● **SET PROBLEM**: Go through the data below. List every line that holds the word "Write".

● **THE INPUT**:
— begin —

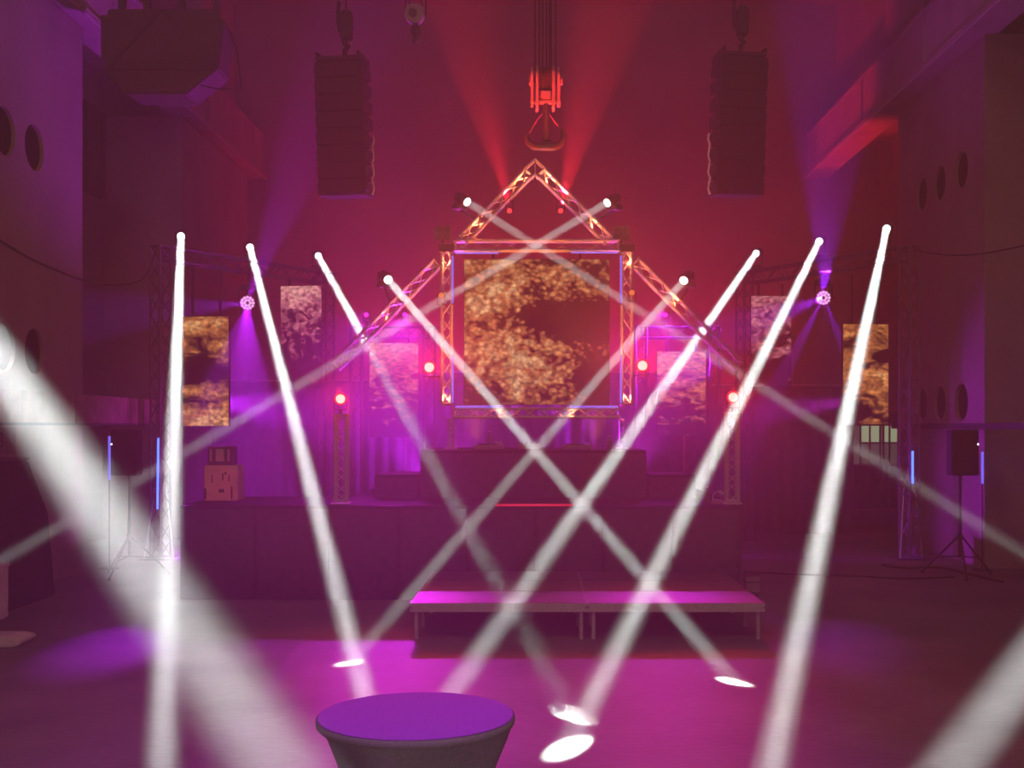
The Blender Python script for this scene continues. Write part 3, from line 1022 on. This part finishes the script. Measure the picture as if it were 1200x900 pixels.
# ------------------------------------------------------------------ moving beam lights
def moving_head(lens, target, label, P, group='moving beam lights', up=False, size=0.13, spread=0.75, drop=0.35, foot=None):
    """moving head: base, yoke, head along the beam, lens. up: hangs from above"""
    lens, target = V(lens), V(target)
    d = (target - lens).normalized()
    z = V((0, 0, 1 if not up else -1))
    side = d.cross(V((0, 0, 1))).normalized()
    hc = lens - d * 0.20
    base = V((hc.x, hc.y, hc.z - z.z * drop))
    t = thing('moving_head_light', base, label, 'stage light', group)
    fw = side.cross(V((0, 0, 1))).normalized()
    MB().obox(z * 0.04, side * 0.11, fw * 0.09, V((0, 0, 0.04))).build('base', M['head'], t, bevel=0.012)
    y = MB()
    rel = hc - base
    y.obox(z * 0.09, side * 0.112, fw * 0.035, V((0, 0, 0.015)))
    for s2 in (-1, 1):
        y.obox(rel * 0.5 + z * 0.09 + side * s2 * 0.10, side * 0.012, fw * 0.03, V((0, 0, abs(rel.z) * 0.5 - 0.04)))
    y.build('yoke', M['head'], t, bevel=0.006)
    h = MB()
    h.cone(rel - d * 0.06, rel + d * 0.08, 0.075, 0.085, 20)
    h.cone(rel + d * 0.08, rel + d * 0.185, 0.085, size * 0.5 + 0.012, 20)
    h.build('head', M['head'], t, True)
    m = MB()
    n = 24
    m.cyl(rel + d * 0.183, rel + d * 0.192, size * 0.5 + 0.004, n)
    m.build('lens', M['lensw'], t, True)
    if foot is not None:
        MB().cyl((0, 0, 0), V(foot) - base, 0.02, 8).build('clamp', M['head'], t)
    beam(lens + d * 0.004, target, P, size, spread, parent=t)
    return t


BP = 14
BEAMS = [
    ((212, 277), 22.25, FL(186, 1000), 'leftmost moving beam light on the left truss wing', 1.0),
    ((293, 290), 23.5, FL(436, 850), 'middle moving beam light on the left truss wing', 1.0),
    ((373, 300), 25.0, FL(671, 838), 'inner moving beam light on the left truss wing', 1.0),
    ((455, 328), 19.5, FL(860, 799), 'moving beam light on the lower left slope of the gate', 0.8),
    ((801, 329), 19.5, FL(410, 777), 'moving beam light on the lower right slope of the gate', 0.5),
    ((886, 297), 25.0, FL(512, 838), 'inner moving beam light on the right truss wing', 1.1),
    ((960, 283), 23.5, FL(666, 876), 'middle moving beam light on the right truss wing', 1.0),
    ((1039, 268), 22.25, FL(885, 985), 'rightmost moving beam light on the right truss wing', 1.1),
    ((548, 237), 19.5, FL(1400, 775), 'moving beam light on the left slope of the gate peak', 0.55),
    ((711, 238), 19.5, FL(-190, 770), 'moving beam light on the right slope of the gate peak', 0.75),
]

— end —
— begin —

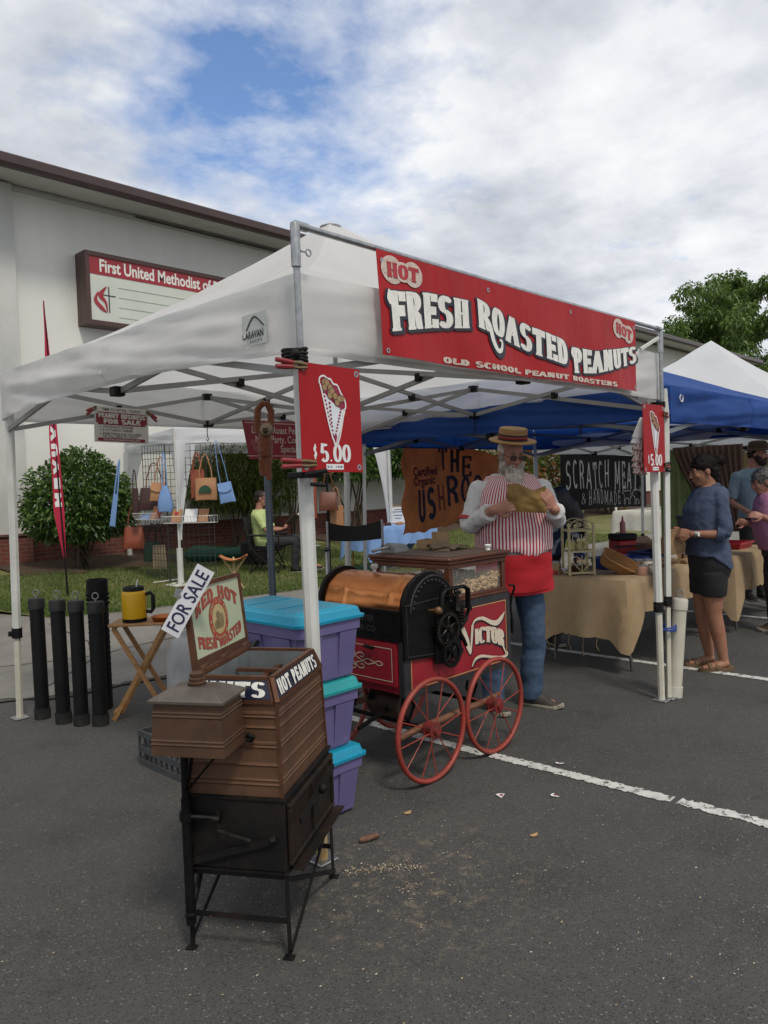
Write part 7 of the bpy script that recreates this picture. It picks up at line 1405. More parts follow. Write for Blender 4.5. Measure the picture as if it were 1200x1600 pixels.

— end —

● **ANSWER TO THIS PROBLEM**:
The Blender Python script for this scene continues. Write part 3, from line 1022 on. This part finishes the script. Measure the picture as if it were 1200x900 pixels.
Write part 7 of the bpy script that recreates this picture. It picks up at line 1405. More parts follow. Write for Blender 4.5. Measure the picture as if it were 1200x1600 pixels.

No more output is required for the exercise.